欧州テクノロジー業界、EUの電化促進に向け提言書を発表

(EU)

ブリュッセル発

2025年11月17日

欧州機械・電気・電子・金属加工産業連盟(ORGALIM)は11月5日、EUの電化促進に向けた提言書PDFファイル(外部サイトへ、新しいウィンドウで開きます)を発表した(プレスリリース外部サイトへ、新しいウィンドウで開きます)。

欧州委員会は2025年に入り、競争力強化と脱炭素化の両立に向け「競争力コンパス」(2025年2月6日記事参照)や「クリーン産業ディール」(2025年3月4日記事参照)を発表し、エネルギー価格の引き下げや送電網整備なども重点施策に掲げている。しかし、中国や米国に比べ、EUは電化に後れを取り、電力価格は高水準にある。提言書はその要因として、低炭素電力の供給不足や電力の価格変動が激しいことを挙げ、インフラの老朽化、送電網への接続やデジタル化の遅れを指摘した。

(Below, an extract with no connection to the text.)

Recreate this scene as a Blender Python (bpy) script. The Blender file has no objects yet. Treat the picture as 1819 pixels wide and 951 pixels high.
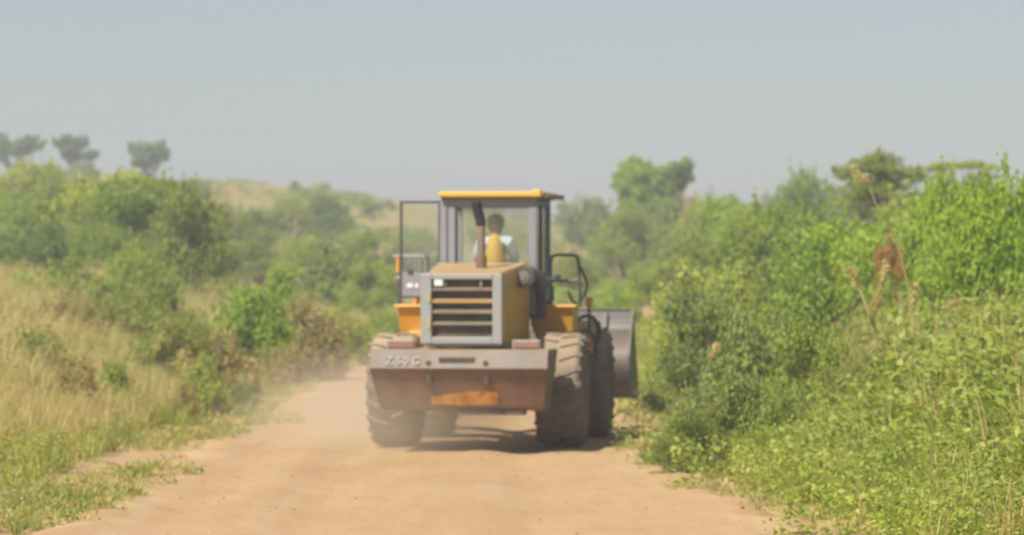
import bpy, bmesh, math, random
import numpy as np
from mathutils import Vector, Matrix
from math import radians as R, sin, cos, pi

S = bpy.context.scene
C = S.collection
rng = np.random.default_rng(7)
random.seed(7)

# ------------------------------------------------------------------ camera
EYE = 2.3
cam_d = bpy.data.cameras.new('camera')
cam = bpy.data.objects.new('camera', cam_d); C.objects.link(cam)
cam.location = (0, 0, EYE)
cam.rotation_euler = (R(90.03), 0, 0)
cam_d.sensor_width = 36; cam_d.lens = 36 * 7700 / 1819
cam_d.clip_start = 0.5; cam_d.clip_end = 6000
cam_d.dof.use_dof = True
cam_d.dof.focus_distance = 25.0
cam_d.dof.aperture_fstop = 3.9
S.camera = cam

# ------------------------------------------------------------------ sky, sun, exposure
SUN_EL, SUN_AZ = R(50), R(217)          # azimuth clockwise from +Y
w = bpy.data.worlds.new('World'); S.world = w; w.use_nodes = True
nt = w.node_tree; bg = nt.nodes['Background']
sky = nt.nodes.new('ShaderNodeTexSky'); sky.sky_type = 'NISHITA'; sky.sun_disc = False
sky.sun_elevation = SUN_EL; sky.sun_rotation = SUN_AZ
sky.air_density = 1.0; sky.dust_density = 1.0; sky.ozone_density = 2.0; sky.altitude = 600
hsv = nt.nodes.new('ShaderNodeHueSaturation'); hsv.inputs['Saturation'].default_value = 0.9
nt.links.new(sky.outputs[0], hsv.inputs['Color']); tint = nt.nodes.new('ShaderNodeMix'); tint.data_type = 'RGBA'; tint.blend_type = 'MULTIPLY'; tint.inputs[0].default_value = 1
tint.inputs[7].default_value = (1, .975, 1.015, 1)
nt.links.new(hsv.outputs[0], tint.inputs[6]); nt.links.new(tint.outputs[2], bg.inputs['Color'])
bg.inputs['Strength'].default_value = 0.050
sd = Vector((sin(SUN_AZ) * cos(SUN_EL), cos(SUN_AZ) * cos(SUN_EL), sin(SUN_EL)))
sl = bpy.data.lights.new('sun', 'SUN'); sl.energy = 3.5; sl.angle = R(1.2); sl.color = (1, .95, .86)
so = bpy.data.objects.new('sun', sl); C.objects.link(so); so.location = (-30, -30, 60)
so.rotation_euler = (-sd).to_track_quat('-Z', 'Y').to_euler()
S.view_settings.view_transform = 'Standard'; S.view_settings.look = 'None'
S.view_settings.gamma = 1; S.view_settings.exposure = 0.82; S.view_settings.use_curve_mapping = False
S.cycles.use_denoising = True
S.cycles.max_bounces = 6; S.cycles.transparent_max_bounces = 16
S.cycles.volume_bounces = 1

# ------------------------------------------------------------------ materials
def mat(name):
    m = bpy.data.materials.new(name); m.use_nodes = True
    n = m.node_tree; b = n.nodes['Principled BSDF']
    return m, n, b
def noise(n, scale, detail=4, coord='Object', rough=.6, vec=None):
    t = n.nodes.new('ShaderNodeTexNoise'); t.inputs['Scale'].default_value = scale
    t.inputs['Detail'].default_value = detail; t.inputs['Roughness'].default_value = rough
    if vec is None:
        c = n.nodes.new('ShaderNodeTexCoord') if coord != 'World' else n.nodes.new('ShaderNodeNewGeometry')
        vec = c.outputs['Position' if coord == 'World' else coord]
    n.links.new(vec, t.inputs['Vector'])
    return t.outputs['Fac']
def ramp(n, fac, stops):
    r = n.nodes.new('ShaderNodeValToRGB'); e = r.color_ramp.elements
    while len(e) < len(stops): e.new(.5)
    for k, (p, c) in enumerate(stops):
        e[k].position = p; e[k].color = (*c, 1) if len(c) == 3 else c
    n.links.new(fac, r.inputs['Fac']); return r.outputs['Color']
def mix(n, fac, a, b, mode='MIX'):
    m = n.nodes.new('ShaderNodeMix'); m.data_type = 'RGBA'; m.blend_type = mode
    for s, v in ((m.inputs[0], fac), (m.inputs[6], a), (m.inputs[7], b)):
        if hasattr(v, 'links'): n.links.new(v, s)
        elif isinstance(v, (int, float)): s.default_value = v
        else: s.default_value = (*v, 1)
    return m.outputs[2]
def math_(n, op, a, b=0.0, clamp=False):
    m = n.nodes.new('ShaderNodeMath'); m.operation = op; m.use_clamp = clamp
    for k, v in enumerate((a, b)):
        if hasattr(v, 'links'): n.links.new(v, m.inputs[k])
        else: m.inputs[k].default_value = v
    return m.outputs[0]
def bump(n, b, h, strength=.5, dist=.02):
    k = n.nodes.new('ShaderNodeBump'); k.inputs['Strength'].default_value = strength
    k.inputs['Distance'].default_value = dist
    n.links.new(h, k.inputs['Height']); n.links.new(k.outputs[0], b.inputs['Normal'])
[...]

そこで、企業の電化に向けた投資や、電力需要の増加を見越した低炭素電力供給システムの整備を促進するためには、需要と電力供給の両面から包括的なアプローチが必要と主張した。長期的な投資促進の観点から、脱炭素化目標の設定は支持するが、産業部門別の電化目標の設定には反対した。企業が電力、水素または代替燃料など自社に最も適した脱炭素化手段を選択し、さまざまな技術を組み合わせることを可能とすべきとした。明確で一貫性があり、長期的な視点に立った政策が重要と強調し、脱炭素化に向けた企業の取り組みやEUの競争力強化には予測可能な規制環境が不可欠と述べた。

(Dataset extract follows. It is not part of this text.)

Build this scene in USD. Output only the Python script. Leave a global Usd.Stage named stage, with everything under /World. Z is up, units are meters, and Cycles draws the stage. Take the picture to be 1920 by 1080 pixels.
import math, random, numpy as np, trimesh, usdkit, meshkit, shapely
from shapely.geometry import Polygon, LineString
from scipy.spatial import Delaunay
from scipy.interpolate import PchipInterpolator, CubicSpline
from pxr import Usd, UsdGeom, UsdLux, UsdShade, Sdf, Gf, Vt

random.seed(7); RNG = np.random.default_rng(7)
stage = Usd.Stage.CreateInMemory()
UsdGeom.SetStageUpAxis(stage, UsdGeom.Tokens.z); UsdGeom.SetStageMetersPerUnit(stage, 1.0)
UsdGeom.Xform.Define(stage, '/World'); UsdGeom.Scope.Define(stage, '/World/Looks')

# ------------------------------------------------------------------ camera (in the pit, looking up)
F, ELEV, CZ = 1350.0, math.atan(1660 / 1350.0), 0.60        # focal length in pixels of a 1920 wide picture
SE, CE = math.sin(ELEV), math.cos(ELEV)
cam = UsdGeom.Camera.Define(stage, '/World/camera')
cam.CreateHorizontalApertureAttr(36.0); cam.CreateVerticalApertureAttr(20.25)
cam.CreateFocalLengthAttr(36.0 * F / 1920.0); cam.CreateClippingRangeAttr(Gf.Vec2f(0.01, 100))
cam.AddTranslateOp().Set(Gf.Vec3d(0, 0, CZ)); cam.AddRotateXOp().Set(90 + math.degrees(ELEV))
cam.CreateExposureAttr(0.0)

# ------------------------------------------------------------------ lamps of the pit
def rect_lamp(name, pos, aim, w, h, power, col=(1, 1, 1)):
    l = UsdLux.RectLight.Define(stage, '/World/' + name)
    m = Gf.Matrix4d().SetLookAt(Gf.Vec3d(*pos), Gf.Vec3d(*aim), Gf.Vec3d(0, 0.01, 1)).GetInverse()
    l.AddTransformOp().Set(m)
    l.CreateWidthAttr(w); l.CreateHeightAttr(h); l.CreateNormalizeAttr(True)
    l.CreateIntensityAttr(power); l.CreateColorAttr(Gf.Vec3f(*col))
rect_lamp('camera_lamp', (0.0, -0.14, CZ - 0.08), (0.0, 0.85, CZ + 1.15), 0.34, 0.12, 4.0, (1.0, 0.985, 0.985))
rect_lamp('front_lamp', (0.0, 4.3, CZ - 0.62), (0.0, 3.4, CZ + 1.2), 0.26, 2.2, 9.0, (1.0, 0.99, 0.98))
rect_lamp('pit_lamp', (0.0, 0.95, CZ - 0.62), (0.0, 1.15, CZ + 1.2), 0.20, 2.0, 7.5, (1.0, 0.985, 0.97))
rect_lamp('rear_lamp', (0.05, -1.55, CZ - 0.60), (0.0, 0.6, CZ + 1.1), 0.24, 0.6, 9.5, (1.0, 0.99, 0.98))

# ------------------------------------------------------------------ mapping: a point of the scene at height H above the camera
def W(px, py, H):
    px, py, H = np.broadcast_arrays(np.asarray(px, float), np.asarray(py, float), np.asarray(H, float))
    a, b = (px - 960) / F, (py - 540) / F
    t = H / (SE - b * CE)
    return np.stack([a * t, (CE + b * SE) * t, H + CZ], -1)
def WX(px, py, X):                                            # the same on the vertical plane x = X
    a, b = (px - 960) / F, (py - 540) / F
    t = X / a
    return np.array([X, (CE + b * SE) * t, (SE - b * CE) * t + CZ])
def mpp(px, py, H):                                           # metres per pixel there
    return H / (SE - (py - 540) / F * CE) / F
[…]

加えて、(1)電力価格と電力市場、(2)インフラ整備、(3)投資、(4)エネルギー需要、(5)電化技術の観点から、EUに対し施策を提言した。このうち、(1)について、電力価格の引き下げは、工業生産の電化のみならず、社会全体の電化に必要な新たな製造手段への投資の活性化にもつながると主張。平均で天然ガスに比べ3~3.5倍高い電気料金にかかる税と賦課金の負担の軽減や、欧州投資銀行(EIB)による保証の拡充など電力購入契約(PPA)の推進などを提言した。

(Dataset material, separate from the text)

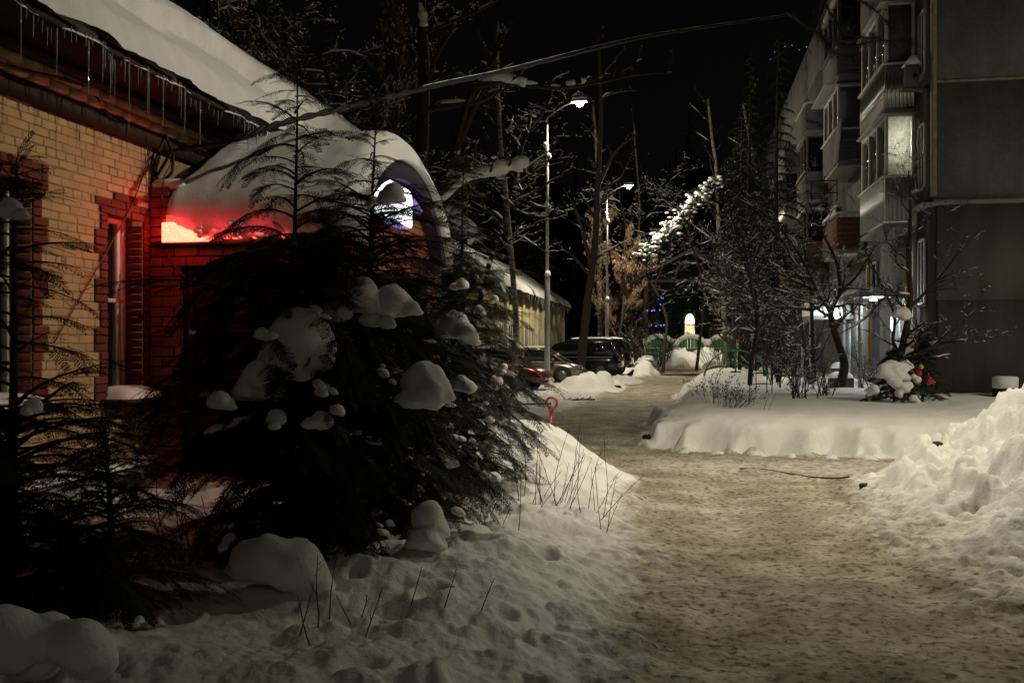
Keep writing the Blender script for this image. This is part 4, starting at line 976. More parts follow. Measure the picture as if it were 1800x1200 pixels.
mb = MB(); mb.prism([(-5.6, -.1), (0, 2.75), (0, 3.1), (-5.6, .2)], -.4, 3.4, lambda p, q, e: gl(p, e, 8.6+q)); mb.prism([(5.6, -.1), (5.6, .2), (0, 3.1), (0, 2.75)], -.4, 3.4, lambda p, q, e: gl(p, e, 8.6+q)); mb.build('roof', M['old_snow'], gh)
wp = [(-.52, 1.35), (.52, 1.35), (.52, 4.3)]+[(.52*math.cos(a), 4.3+.78*math.sin(a)) for a in np.linspace(.2, math.pi-.2, 9)]+[(-.52, 4.3)]
mw = mat('warm_lit_glass', (.8, .7, .5), .4, 0, emit=(1, .72, .36), estr=1.5); nt = mw.node_tree
g_ = nt.nodes.new('ShaderNodeNewGeometry'); nz = nt.nodes.new('ShaderNodeTexNoise'); nz.inputs['Scale'].default_value = 3.2; nt.links.new(g_.outputs['Position'], nz.inputs['Vector'])
mr = nt.nodes.new('ShaderNodeMapRange'); mr.inputs['From Min'].default_value = .35; mr.inputs['From Max'].default_value = .62; mr.inputs['To Min'].default_value = .35; mr.inputs['To Max'].default_value = 2.3; nt.links.new(nz.outputs['Fac'], mr.inputs[0]); nt.links.new(mr.outputs[0], nt.nodes['Principled BSDF'].inputs['Emission Strength'])
mb = MB(); mb.prism([p for p in wp if p[1] <= 4.0 or True][:2]+[(.52, 3.85), (-.52, 3.85)], .30, .36, lambda p, q, e: gl(p, e, q)); wi = mb.build('window', mw, gh)
mb = MB(); mb.prism([(-.52, 3.97), (.52, 3.97), (.52, 4.3)]+wp[3:], .30, .36, lambda p, q, e: gl(p, e, q)); mb.build('fanlight', mat('bright_lit_glass', (.9, .85, .7), .4, 0, emit=(1, .90, .62), estr=4.2), wi)
mb = MB(); mb.tube([gl(p*1.08, .2, q) for p, q in wp[1:]+[wp[0]]], .10, 6); gbox(mb, 0, .24, 3.91, 1.1, .1, .13); gbox(mb, 0, .26, 2.6, .05, .05, 2.5); mb.build('window_frame', M['pale_plaster'], wi)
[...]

また(3)に関しては、2040年までに必要なエネルギーインフラ整備への投資額は約2兆240億ユーロとの欧州委の試算に言及し、大規模投資が必要との認識を示した。産業界主導の革新的な電化事業のリスク低減に資する公共投資や、中小企業を対象とする財政面、技術面における公的支援の拡充を提言。公共投資は事業の開始段階やリスク低減に重点を置き、あわせてタクソノミー規則やエネルギー課税といった規制を通じ、適切な市場条件を整備することで、民間投資を促すべきと述べた。また、現行の排出量取引制度(EU ETS)および新たに導入予定のEU ETS II(注)はコスト効率性や透明性が高く簡素な制度にし、十分に機能させれば、追加の気候中立実現に向けた政策手段は不必要とした。

(注)調査レポート「EU ETSの改正およびEU ETS II創設等に関する調査報告書」(2024年5月)を参照。